教育CIO及び学校CIOは、教育の情報化を進めるために強力なリーダーシップを発揮する必要があり、このため、国においては、それぞれが適切に役割を果たすことができるよう、教育委員会や学校における好事例の収集・提供や管理職への研修等の支援を行っていくことも重要である。

(外部の専門的スタッフの活用)
○ 情報通信技術の活用を普及・定着させるために、外部人材であるICT支援員を配置したり、地域の実情に応じて広域的なヘルプデスクを設置したりすることによって、情報端末・デジタル機器のトラブル、情報通信ネットワークの障害対応などの技術支援はもとより、情報通信技術を活用した授業の相談や支援(入手可能な教材のアドバイス等を含む)を行い、情報通信技術を活用した授業等をすべての教員が自立して行えるよう支援を行うことが重要である。ICT支援員としては、例えば、教育的ノウハウを有する退職教員、教員免許保持者、技術的ノウハウを有する民間企業の退職者等が考えられる。

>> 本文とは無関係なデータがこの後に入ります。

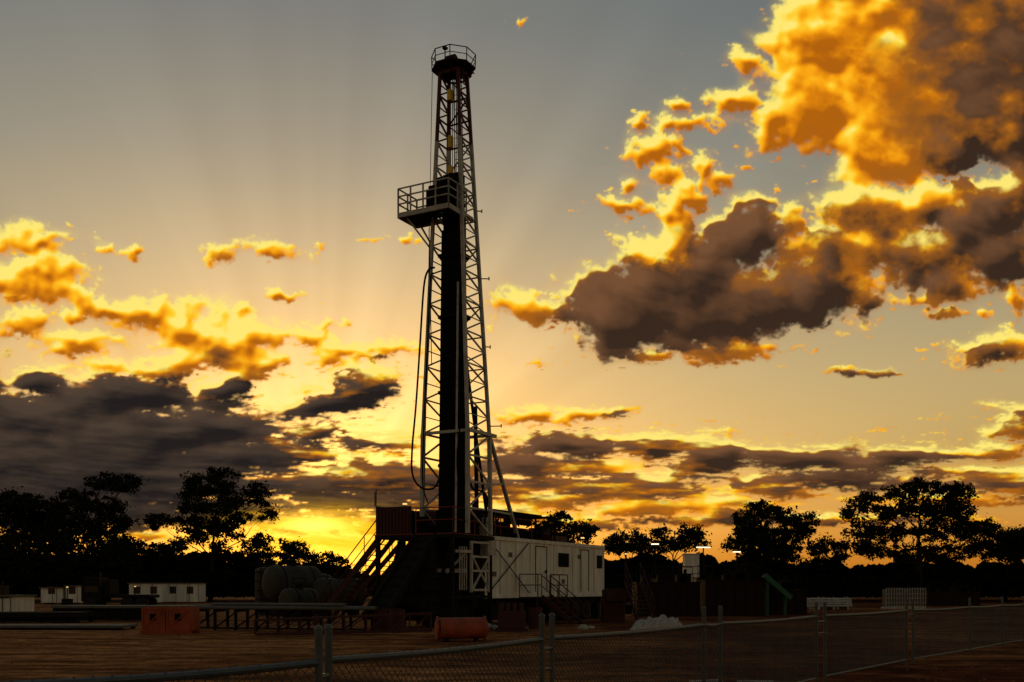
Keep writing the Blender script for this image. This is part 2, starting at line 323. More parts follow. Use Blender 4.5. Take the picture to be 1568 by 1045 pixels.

○ 近年、ICT支援員を養成し、その能力の証明に取り組む大学も現れている(59)。ICT支援員についても、教育的・技術的ノウハウとコミュニケーション能力、問題解決能力等が期待されることから、その質の確保のために大学のこうした取組を促進する必要がある。

○ また、学校とICT支援員のマッチングの円滑化、ICT支援員同士の情報共有・交換のために、情報通信技術を活用した支援を行うことが考えられる。養成されたICT支援員の能力を最大限生かすためには、安定的な雇用を保証することが重要である。このためには、国において、教育委員会等がICT支援員を雇用するための支援を行うことが重要である。

○ なお、小規模な教育委員会においては、教育の情報化に関する体制の整備が困難であるとの指摘もある。都道府県教育委員会、複数の小規模教育委員会、大学等からなるコンソーシアム等を形成して、ノウハウの共有を図る取組を行うことが期待される。


58 教育CIO(Chief Information Officer)は、教育の情報化を地域レベルで統括し、ビジョンの構築やそれに基づく施策の実施を通じて、教育委員会・学校など域内組織全体で最適化を実現することが期待されている。学校CIOは、地域レベルでのビジョン等に基づき、教育の情報化の取組を学校単位で、学校内外との連絡調整を図りながら、確実にマネジメントし実行することが期待されている。

59 例えば、九州工業大学では、平成19年度から平成21年度にかけて文部科学省委託事業「社会人のための学び直しニーズ対応教育推進プログラム」の一環として、計算機リテラシー、情報ネットワーク、情報倫理、教師論・情報教育支援実習、プログラミング、マルチメディア技術、教科教育法(情報)などについて計200時間を履修した社会人に「情報教育支援士」の称号を与え、ICT支援員の養成や生涯学習の現場における情報教育に貢献する取組を行っている。